Wealth Managers: "Seven Reasons We're Mega-Bulls"

Jan 24, 2013, 06:00 ET from RVW Investing LLC

LOS ANGELES, Jan. 24, 2013 /PRNewswire/ -- There are fundamental reasons why, right now, the typical investor should be in a buy-and-hold posture with stocks, or better yet, selected ETFs.

That's the conclusion of Selwyn Gerber, a CPA and founding partner of RVW Investing LLC, a Century City-based strategic wealth management firm that advises both private individuals and pension funds.

"We leave speculation to those guided by tarot-card readers and the Wall Street marketing machines," says Gerber. "The average investor, in contrast, must take a long-term, dispassionate view of his goals."

Gerber lists seven key conclusions by the RVW Investment Committee which underpin their bullish outlook:


Corporate earnings are currently strong. Ultimately, prices are determined not by the passions of fear and greed (AKA bear and bull markets) but by the profits a business earns.


Corporate earnings in selected enterprises will strengthen as they continue to expand integration of technology, information systems and just-in-time techniques into their methodology. Additionally, the economy is now gradually growing through the natural recuperative powers of free market capitalism and the inevitability of business cycles.


The rush out of equities will reverse itself as the global and domestic uncertainties gradually get resolved. Markets eschew uncertainty but can generally cope even with bad news, once digested.


The plunging price of natural gas will lead to a manufacturing boom in the USA that has already started and will accelerate. Gas is a significant factor in the cost component in almost all heavy manufacturing. This will give the US an increasingly significant comparative advantage.

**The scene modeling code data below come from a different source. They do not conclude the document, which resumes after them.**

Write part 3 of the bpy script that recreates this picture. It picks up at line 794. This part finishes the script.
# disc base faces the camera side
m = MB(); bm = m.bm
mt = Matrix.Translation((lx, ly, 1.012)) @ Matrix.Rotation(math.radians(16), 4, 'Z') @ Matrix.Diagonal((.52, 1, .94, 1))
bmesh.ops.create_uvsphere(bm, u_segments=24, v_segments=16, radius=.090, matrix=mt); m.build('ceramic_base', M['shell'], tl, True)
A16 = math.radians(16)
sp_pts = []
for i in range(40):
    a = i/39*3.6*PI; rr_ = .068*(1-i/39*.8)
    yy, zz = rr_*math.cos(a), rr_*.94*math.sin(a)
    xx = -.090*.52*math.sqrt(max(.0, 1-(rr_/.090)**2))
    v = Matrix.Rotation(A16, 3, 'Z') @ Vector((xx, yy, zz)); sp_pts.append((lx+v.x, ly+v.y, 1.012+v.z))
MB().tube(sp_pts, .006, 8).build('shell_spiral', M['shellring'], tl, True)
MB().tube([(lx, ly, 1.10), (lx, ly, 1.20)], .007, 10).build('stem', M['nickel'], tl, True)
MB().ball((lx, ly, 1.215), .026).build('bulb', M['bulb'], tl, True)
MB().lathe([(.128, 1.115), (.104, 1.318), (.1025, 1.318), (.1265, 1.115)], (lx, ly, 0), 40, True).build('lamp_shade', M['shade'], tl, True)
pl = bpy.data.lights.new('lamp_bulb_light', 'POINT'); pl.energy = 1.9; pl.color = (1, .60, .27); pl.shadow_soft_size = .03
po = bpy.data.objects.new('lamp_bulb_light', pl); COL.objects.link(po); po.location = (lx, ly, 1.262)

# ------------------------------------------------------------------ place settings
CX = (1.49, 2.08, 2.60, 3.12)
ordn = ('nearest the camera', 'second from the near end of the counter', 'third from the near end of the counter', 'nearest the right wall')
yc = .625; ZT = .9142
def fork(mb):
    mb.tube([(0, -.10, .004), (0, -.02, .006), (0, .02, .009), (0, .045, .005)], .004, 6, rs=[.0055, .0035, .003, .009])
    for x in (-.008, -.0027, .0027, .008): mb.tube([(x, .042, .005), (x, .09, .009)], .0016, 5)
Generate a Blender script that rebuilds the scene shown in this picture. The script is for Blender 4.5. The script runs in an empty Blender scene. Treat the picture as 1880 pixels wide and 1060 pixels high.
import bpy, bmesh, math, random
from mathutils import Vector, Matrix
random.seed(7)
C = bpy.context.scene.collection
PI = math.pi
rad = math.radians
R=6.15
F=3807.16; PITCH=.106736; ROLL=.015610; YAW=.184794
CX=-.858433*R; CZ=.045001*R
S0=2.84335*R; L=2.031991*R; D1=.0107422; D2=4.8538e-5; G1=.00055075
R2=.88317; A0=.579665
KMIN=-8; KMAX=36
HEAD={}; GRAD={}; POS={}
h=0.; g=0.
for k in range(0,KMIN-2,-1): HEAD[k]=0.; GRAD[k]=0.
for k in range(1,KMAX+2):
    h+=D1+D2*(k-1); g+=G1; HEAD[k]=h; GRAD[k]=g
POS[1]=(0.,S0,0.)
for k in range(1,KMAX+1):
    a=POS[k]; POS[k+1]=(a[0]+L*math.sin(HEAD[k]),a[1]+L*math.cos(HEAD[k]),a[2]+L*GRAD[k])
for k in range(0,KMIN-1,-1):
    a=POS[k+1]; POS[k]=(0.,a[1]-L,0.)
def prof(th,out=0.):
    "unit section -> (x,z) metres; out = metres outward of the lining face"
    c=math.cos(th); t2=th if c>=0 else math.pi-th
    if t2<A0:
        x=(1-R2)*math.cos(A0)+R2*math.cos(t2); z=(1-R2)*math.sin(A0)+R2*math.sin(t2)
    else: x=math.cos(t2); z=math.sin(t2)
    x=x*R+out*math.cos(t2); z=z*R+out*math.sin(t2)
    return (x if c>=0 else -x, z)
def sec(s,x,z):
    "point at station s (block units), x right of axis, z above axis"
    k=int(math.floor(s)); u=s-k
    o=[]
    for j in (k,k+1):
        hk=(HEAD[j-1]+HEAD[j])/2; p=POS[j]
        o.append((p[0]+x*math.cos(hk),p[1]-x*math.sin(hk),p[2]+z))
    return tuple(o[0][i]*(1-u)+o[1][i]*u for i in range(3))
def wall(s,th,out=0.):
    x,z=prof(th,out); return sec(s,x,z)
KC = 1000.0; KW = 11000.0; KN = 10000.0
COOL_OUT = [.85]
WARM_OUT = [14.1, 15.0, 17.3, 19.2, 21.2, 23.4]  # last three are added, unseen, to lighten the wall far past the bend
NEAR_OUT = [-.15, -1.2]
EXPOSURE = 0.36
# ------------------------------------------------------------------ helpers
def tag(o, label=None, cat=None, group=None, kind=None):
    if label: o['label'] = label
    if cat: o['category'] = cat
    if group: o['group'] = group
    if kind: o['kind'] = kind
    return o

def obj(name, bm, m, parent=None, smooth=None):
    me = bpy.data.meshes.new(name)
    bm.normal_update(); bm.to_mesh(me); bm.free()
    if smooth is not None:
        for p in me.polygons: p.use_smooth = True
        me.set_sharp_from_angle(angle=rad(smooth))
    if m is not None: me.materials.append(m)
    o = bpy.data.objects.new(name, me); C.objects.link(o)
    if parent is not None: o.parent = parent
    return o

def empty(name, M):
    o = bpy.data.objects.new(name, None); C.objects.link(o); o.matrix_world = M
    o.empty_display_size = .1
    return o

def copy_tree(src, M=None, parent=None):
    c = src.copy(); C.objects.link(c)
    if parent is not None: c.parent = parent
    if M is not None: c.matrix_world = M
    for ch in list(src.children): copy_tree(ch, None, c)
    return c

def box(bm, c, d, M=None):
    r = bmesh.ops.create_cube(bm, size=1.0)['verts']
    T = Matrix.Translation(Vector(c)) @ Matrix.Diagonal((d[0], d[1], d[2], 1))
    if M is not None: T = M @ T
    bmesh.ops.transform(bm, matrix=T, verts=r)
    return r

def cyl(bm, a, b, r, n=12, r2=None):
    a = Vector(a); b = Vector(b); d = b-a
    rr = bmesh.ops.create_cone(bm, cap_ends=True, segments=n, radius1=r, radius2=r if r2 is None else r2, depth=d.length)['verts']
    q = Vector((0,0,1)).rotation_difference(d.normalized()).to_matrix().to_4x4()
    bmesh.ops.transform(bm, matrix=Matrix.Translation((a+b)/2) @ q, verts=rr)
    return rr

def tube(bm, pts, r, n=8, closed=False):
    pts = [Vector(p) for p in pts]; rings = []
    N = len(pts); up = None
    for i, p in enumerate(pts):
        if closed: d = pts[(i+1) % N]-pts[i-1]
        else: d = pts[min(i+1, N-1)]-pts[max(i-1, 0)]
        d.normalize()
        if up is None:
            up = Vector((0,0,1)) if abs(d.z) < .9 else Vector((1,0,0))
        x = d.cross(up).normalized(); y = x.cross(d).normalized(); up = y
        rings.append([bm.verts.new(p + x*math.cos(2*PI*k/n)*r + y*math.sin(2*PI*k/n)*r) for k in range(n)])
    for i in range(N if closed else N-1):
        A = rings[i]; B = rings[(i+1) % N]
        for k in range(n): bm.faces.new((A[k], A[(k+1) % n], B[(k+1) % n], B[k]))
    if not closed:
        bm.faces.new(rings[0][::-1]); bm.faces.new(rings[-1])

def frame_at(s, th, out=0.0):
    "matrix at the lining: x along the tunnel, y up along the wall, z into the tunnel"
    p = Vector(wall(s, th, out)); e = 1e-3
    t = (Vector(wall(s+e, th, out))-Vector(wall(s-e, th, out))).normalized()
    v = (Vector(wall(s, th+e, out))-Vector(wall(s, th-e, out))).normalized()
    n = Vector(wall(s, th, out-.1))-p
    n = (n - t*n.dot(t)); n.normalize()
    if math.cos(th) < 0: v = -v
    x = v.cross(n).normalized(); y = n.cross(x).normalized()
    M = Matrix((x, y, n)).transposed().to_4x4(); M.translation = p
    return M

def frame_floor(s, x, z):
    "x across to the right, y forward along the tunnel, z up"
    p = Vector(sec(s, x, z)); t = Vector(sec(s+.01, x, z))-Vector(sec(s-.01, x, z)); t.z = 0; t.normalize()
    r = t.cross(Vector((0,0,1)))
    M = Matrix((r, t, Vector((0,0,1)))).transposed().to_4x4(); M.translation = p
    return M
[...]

For most, the rush into hedge funds has been very disappointing. The widespread realization is that, for most investors, the class of "alternatives" has not worked out well. The S&P 500 has now significantly outperformed its hedge-fund rival for ten straight years, with the exception of 2008, when both fell sharply. Additionally, 35% of the hedge funds that existed 10 years ago either imploded or lost substantial sums.


Successful businesses are themselves proven inflation hedges. Given the debasement of currency currently taking place on an unprecedented scale, planning for inflation must be a given. Most of the larger companies can pass through the increased costs to their customers and continue to build their profits. In addition, these enterprises own assets that appreciate in inflationary times.


At this moment, equities are a bargain - by all objective and historical measures.

While not all observers share this upbeat attitude toward market movements, Gerber emphasizes that the key is to find good companies - or preferably ETFs - and hold them long term.

"Forget the tortoise and the hare," says Gerber. "In real life, the bulls always win."